Desoer adds, “In leadership positions of those companies in the finance or treasury areas, we have certainly experienced a growth of more diversity in those roles over time. Here at Citi, through our ‘Citi Women’ program and a volunteer organization of which I am co-chair, we have two bodies of work. One is focused on accelerated development of women who are Citi employees. And then we have some subcommittees that are very much focused on clients and looking at opportunities for how we can develop, particularly on the institutional side, products that are more targeted
to women.”

Sandra Poe, a partner at Reed Smith and board chair of High Water Women, a group of senior women from the hedge fund and investment communities, says that women are perfectly suited for these careers. “With trading at a fund, you have the ideal work-life balance, where you can go home when the trading day ends,” she says. She says that women who manage money within a large investment firm can be especially successful since they are paid based on performance. “It’s hard to argue with numbers,” she says, thereby removing any inherent pay imbalance. “Trading profits are trading profits and are based on hard dollar numbers,” she says. While women can achieve success as money managers, getting them onto this career path and into the right educational programs remains challenging, she says.

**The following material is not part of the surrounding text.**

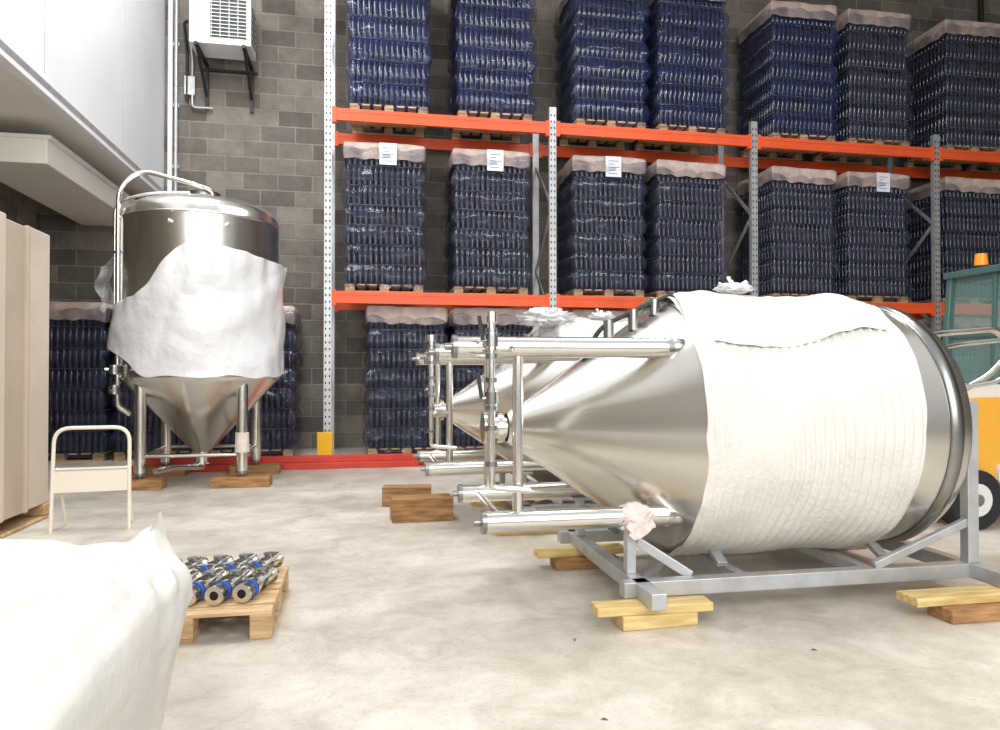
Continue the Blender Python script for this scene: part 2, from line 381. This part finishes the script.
for z in (1.15,1.9,2.6): clamp(b,(-.82,-.35,z),(-.82,-.35,z+1),.028)
valve(b,(-.82,-.45,1.3),(0,0,1),.035,(-1,-.3,0)); valve(b,(-.82,-.45,1.08),(0,0,1),.035,(0,-1,0))
b.tube([(0,0,.2),(0,0,.16),(-.2,-.5,.22),(-.3,-.8,.22)],.035,M_steel2)
valve(b,(-.55,-.60,1.30),(0,0,1),.03,(-1,-1,0)); 
for i,(a,z) in enumerate(((-.2,2.88),(.5,2.88))): b.cyl((math.sin(a)*.85,-math.cos(a)*.85,z),(math.sin(a)*.93,-math.cos(a)*.93,z),.025,M_steel2)
b.cyl((.53,-.53,.38),(.53,-.53,.6),.08,M_cloth,r2=.072)
b.obj('tank_body',parent=root)
def ss(x,a,c):
    t=max(0,min(1,(x-a)/(c-a))); return t*t*(3-2*t)
def wrapfn(u,v):
    a=math.radians(-150+300*u)      # 0 = towards -Y
    s=math.sin(a)
    top=2.08+.56*ss(s,-.62,.05)-.10*ss(s,.3,1)+.04*noise.noise(Vector((a*3,0,1)))-.05*ss(-s,.6,.9)
    bot=1.22+.04*noise.noise(Vector((a*3,5,1)))+.30*ss(-s,.35,.95)
    z=bot+(top-bot)*v
    p=Vector((a*1.3+z*.8,z*1.1-a*.5,3)); r=.89+.06*abs(noise.noise(p))+.014*abs(noise.noise(p*2.3))+.04*(1-v)**3*(.5+.5*noise.noise(Vector((a*5,2,2))))+.035*v**6*(.5+noise.noise(Vector((a*6,8,2))))
    r+=.012*math.sin(9*(z-.55*a)+2*noise.noise(p))
    r+=.07*ss(-s,.5,.9)*ss(z,2.2,1.7)
    return Vector((TX+r*math.sin(a),TY-r*math.cos(a),z))
b=B(); b.grid(wrapfn,200,60,M_plast)
b.grid(lambda u,v:Vector((TX-.86-.16*u+.03*math.sin(v*9),TY-.35-.05*math.sin(u*5+v*4),1.95+.62*v*(1-.25*u)+.03*math.sin(u*7))),14,20,M_plast2)
b.obj('plastic_wrap',parent=root)
for i,(x,y,sx,sy) in enumerate(((TX-.53,TY-.53,.5,.25),(TX+.53,TY-.53,.62,.28),(TX-.53,TY+.53,.5,.25),(TX+.53,TY+.53,.6,.25))):
    b=B(); b.box(x-sx/2,x+sx/2,y-sy/2,y+sy/2,0,.11,M_woodd); b.obj('wood_block_%d'%(i+1),bevel=.006,parent=root)

# ---- lying tanks
def lying(name,Yc,dx,near):
    root=empty(name)
    Zc=.94; R=.735
    M=Matrix.Translation((dx,Yc,Zc))@Matrix.Rotation(math.pi/2,4,'Y')
    b=B(M)
    tl=.46 if near else .60
    tank(b,R,.82,1.75,3.2,.085,.45,[tl,.61,.61,tl],.055,.2,1.9)
    b.lathe((0,0,0),[(R+.002,3.12),(R+.018,3.13),(R+.018,3.19),(R,3.2)],M_steeld)
    b.obj('tank_body',parent=root)
    b=B(Matrix.Translation((dx,Yc,0)))
    yn=-.45
    b.cyl((.79,yn,.49),(.79,yn,1.39),.028,M_steel2); 
    b.cyl((.79,-yn,.49),(.79,-yn,1.39),.028,M_steel2)
    b.cyl((.72,-.45,.49),(.72,.45,.49),.02,M_steel2)
    x=.635;y=yn-.09
    b.tube([(x,y,1.54),(x,y,.74)],.020,M_steel2)
    b.cyl((x,y,1.51),(x,y,1.56),.032,M_steel2)
    for z in (1.47,1.34,1.22,1.08,.98,.80): clamp(b,(x,y,z),(x,y,z+1),.020)
    valve(b,(x,y,1.42),(0,0,1),.020,(-1,-.4,0)); valve(b,(x,y,1.13),(0,0,1),.020,(-1,-.2,0))
    b.tube([(x,y,1.38),(x+.1,y,1.38),(x+.12,yn,1.38)],.018,M_steel2,fil=.03)
    b.tube([(x,y,1.0),(x,y,.92),(x+.06,y+.3,.92),(.70,0,.94)],.02,M_steel2,fil=.05)
    b.tube([(x,y,.76),(x,y,.68),(x+.2,y,.66)],.016,M_steel2,fil=.03)
    b.tube([(3.3,-.1,1.45),(3.75,.05,1.52),(4.26,.1,1.56),(4.38,.1,1.42),(4.2,.1,1.24),(3.9,.1,1.1),(3.35,.1,1.0)],.022,M_steel2,fil=.09)
    b.tube([(3.3,-.25,1.36),(3.75,-.1,1.44),(4.2,-.06,1.48),(4.3,-.06,1.36),(4.12,-.06,1.2),(3.4,0,1.1)],.016,M_steel2,fil=.08)
    b.cyl((3.3,0,.94),(3.46,0,.94),.22,M_steel2); b.cyl((3.42,0,.94),(3.47,0,.94),.25,M_steeld)
    b.obj('pipework',parent=root)
    b=B(Matrix.Translation((dx,Yc,0))); g=.078; z0=.116; zc=z0+g/2
    for yy in (-.6,.6): b.beam((1.3,yy,zc),(3.42,yy,zc),g,g,M_alu)
    for xx in (1.40,3.36): b.beam((xx,-.84,zc),(xx,.72,zc),g,g,M_alu)
    for xx in (2.0,2.75): b.beam((xx,-.6,zc),(xx,.6,zc),.06,.06,M_alu)
    b.beam((1.42,-.56,zc),(2.2,.56,zc),.03,.05,M_alu)
    for xx in (1.95,2.95):
        for sy in (-1,1): b.beam((xx,sy*.42,.20),(xx,sy*.28,.27),.06,.03,M_alu)
    for yy in (-.6,.6):
        b.beam((3.36,yy,z0),(3.36,yy,1.1),.07,.06,M_alu); b.beam((2.75,yy,.2),(3.34,yy,.42),.035,.045,M_alu)
        b.beam((3.36,yy,1.08),(3.2,yy*.9,1.08),.05,.04,M_alu)
    b.beam((3.36,-.6,1.0),(3.36,.6,1.0),.05,.05,M_alu)
    for yy in (-.45,.45):
        b.beam((1.40,yy,z0+g),(1.40,yy,.44),.05,.06,M_alu); b.box(1.33,1.47,yy-.06,yy+.06,.43,.45,M_alu)
        b.beam((1.44,yy,.36),(1.7,yy-.1*(1 if yy<0 else -1),.19),.03,.05,M_alu)
    b.obj('cradle_frame',parent=root,bevel=.004)
    def foam(u,v):
        a=2*math.pi*u
        lo=1.69+.05*noise.noise(Vector((math.cos(a)*2,math.sin(a)*2,dx)))+.05*max(0,-math.cos(a))*max(0,math.sin(a)) +.05*max(0,math.cos(a))
        hi=2.95+.03*noise.noise(Vector((math.cos(a)*2,math.sin(a)*2,9)))+.06*max(0,math.cos(a))
        X=lo+(hi-lo)*v
        pos=Vector((X*1.5,math.cos(a)*1.6,math.sin(a)*1.6))
        rib=.009*math.sin(2*math.pi*(X+.03*noise.noise(pos*1.2))/.058)*(.6+.45*noise.noise(pos*1.4+Vector((1,1,8)))*2)
        r=R+.022+rib+.018*noise.noise(pos*2)+.05*max(0,math.cos(a))**3*abs(noise.noise(pos*2.3+Vector((4,0,0))))
        r+=.02*max(0,1-v*14)*noise.noise(Vector((a*6,1,1)))
        return Vector((dx+X,Yc-r*math.sin(a),Zc+r*math.cos(a)))
    b=B(); b.grid(foam,160,200,M_foam,wrap=True)
    def sheet(u,v):
        a=-.6+1.45*v+.10*math.sin(u*5)*v; X=1.76+1.12*u+.05*math.sin(v*5)*(1-u)-.04*math.cos(v*4)*u
        pos=Vector((X*2.2,a*2.2,5)); r=R+.05+.04*noise.noise(pos)+.035*abs(noise.noise(pos*2.6))-.03*max(0,v-.75)*4
        return Vector((dx+X,Yc-r*math.sin(a),Zc+r*math.cos(a)))
    b.grid(sheet,80,50,M_foam)
    b.blob((dx+2.2,Yc-.1,Zc+R+.09),(.10,.08,.03),M_plast,amp=.5,fr=3,seed=2)
    for k in range(5):
        a=k*1.3; b.beam((dx+2.2,Yc-.1,Zc+R+.09),(dx+2.2+.09*math.cos(a),Yc-.1+.08*math.sin(a),Zc+R+.13+.02*(k%2)),.02,.008,M_plast)
    b.obj('foam_wrap',parent=root)
    if near:
        b=B(); b.blob((1.42,Yc-.45,.49),(.10,.080,.072),M_cloth,amp=.2,fr=3,seed=1)
        b.grid(lambda u,v:Vector((1.36+.15*u+.01*math.sin(v*9),Yc-.53-.012*math.sin(u*11),.50-.09*v-.03*math.sin(u*5))),16,10,M_cloth)
        b.obj('rag',parent=root)
    return root
t1=lying('lying_fermentation_tank',4.1,0,True)
t2=lying('lying_fermentation_tank',6.25,-.10,False)
b=B()
def drape(u,v):
    X=1.15+1.35*u; a=-.55+1.3*v+.1*math.sin(u*7)
    R2=.735*min(1,max(.12,(X+.12-.82)/(1.75-.82))) if X<1.63 else .735
    p=Vector((X*3,a*2.5,1)); r=R2+.04+.09*abs(noise.noise(p))+.05*abs(noise.noise(p*2.7))
    return Vector((X,6.25-r*math.sin(a),.94+r*math.cos(a)))
b.grid(drape,90,60,M_plast2)
b.blob((1.55,6.05,1.74),(.22,.18,.07),M_plast,amp=.5,fr=2.6,seed=1,nu=40,nv=26)
b.obj('crumpled_plastic_sheet',parent=t2)
b=B()
b.tube([(1.25,4.05,1.28),(1.35,4.0,1.52),(1.6,3.98,1.64),(1.8,3.98,1.72)],.014,M_black,fil=.08)
for x in (1.4,1.55,1.68): b.cyl((x,3.98,1.40+(x-1.4)*.7),(x,3.98,1.56+(x-1.4)*.45),.03,M_steeld); 
b.obj('top_fittings',parent=t1)

# ---------------------------------------------------------------- timber supports
def timbers(name,parts):
    b=B()
    for c,s,r,m in parts: b.obox(c,s,r,m)
    return b.obj(name,bevel=.006)
T='timber_support'
timbers(T,[((1.44,3.42,.035),(.40,.16,.07),.05,M_woody),((1.42,3.40,.0925),(.60,.12,.045),-.02,M_woody)])
timbers(T,[((1.42,4.52,.035),(.42,.16,.07),.0,M_woodd),((1.40,4.55,.0925),(.6,.12,.045),.05,M_woody)])
timbers(T,[((3.14,3.20,.035),(.5,.17,.07),.0,M_woodd),((3.08,3.26,.0925),(.66,.15,.045),.0,M_woody)])
timbers(T,[((3.3,4.66,.055),(.5,.16,.11),.0,M_woodd)])
timbers(T,[((.50,6.22,.10),(.52,.22,.20),.05,M_woodd)])
timbers(T,[((.42,6.95,.09),(.46,.2,.18),-.1,M_woodd)])
timbers(T,[((1.32,5.55,.055),(.6,.16,.11),0,M_woody)])
timbers(T,[((1.32,6.8,.055),(.6,.16,.11),0,M_woody)])
timbers(T,[((3.2,5.6,.055),(.6,.16,.11),0,M_woody)])
timbers(T,[((3.2,6.8,.055),(.6,.16,.11),0,M_woody)])

# ---------------------------------------------------------------- small pallet with valves
b=B(); X0,X1,Y0,Y1=-1.22,-.42,3.56,4.36
for x in (X0,(X0+X1)/2-.05,X1-.1): b.box(x,x+.1,Y0,Y1,0,.02,M_wood)
for x in (X0,(X0+X1)/2-.05,X1-.1):
    for y in (Y0,(Y0+Y1)/2-.06,Y1-.12): b.box(x,x+.1,y,y+.12,.02,.1,M_wood)
for x in (X0,(X0+X1)/2-.05,X1-.1): b.box(x,x+.1,Y0,Y1,.1,.115,M_wood)
n=7
for i in range(n):
    y=Y0+i*(Y1-Y0-.095)/(n-1); b.box(X0,X1,y,y+.095,.115,.135,M_wood)
b.obj('wooden_pallet',bevel=.003)
b=B(); zt=.137
def fitting(x,y,a,L=1):
    M=Matrix.Translation((x,y,zt+.048))@Matrix.Rotation(a,4,'Z'); b.M=M
    b.cyl((0,-.18,0),(0,.16*L,0),.032,M_steel2); b.cyl((0,-.195,0),(0,-.175,0),.046,M_steel2); b.cyl((0,.14*L,0),(0,.16*L,0),.045,M_steel2)
    b.cyl((0,-.12,0),(0,-.108,0),.047,M_blue); b.cyl((0,-.155,0),(0,-.135,0),.043,M_steeld)
    b.cyl((0,-.09,0),(0,-.06,0),.043,M_steel2)
    b.cyl((0,.0,0),(0,.025,0),.043,M_steeld); b.cyl((0,.04,0),(0,.04,.05),.018,M_steel2); b.cyl((0,.04,.045),(0,.04,.06),.028,M_steeld)
    b.cyl((0,-.196,0),(0,-.1955,0),.022,M_dark); b.beam((.03,-.05,.02),(.05,.08,.05),.012,.012,M_steel2); b.M=Matrix.Identity(4)
for k in range(5): fitting(-1.02+k*.125,3.86-.01*(k%2),-.28)
for k in range(5): fitting(-1.06+k*.132,4.16+.01*k,-.4,.8)
b.obj('valve_fittings')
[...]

Poe believes that impact investing will continue to represent a potential opportunity for women to achieve success in finance. Pension funds, foundations, and other investors continue to seek fund managers that promote ethical and value-based investing. Women may be more likely to respond to a foundation whose core values prohibit it from investing in tobacco products or carbon-based fuels, for example. She believes that colleges and universities may represent another vehicle with which the pool of women fund managers continues
to increase.

So where are we on the journey toward a successful integration of women into financial leadership?

Citi’s Desoer says, “I think we’re still early, and, again, there’s variation. The high side variation makes me very optimistic because there are places where there is better performance. Someone shared a statistic with me that in China 51 percent of senior managers in some sections of China are women. I think that’s a great indication of change that can come out of an emerging market like that. This can help accelerate lessons learned from more traditional economies or established economics. So I am optimistic, but it is a journey.”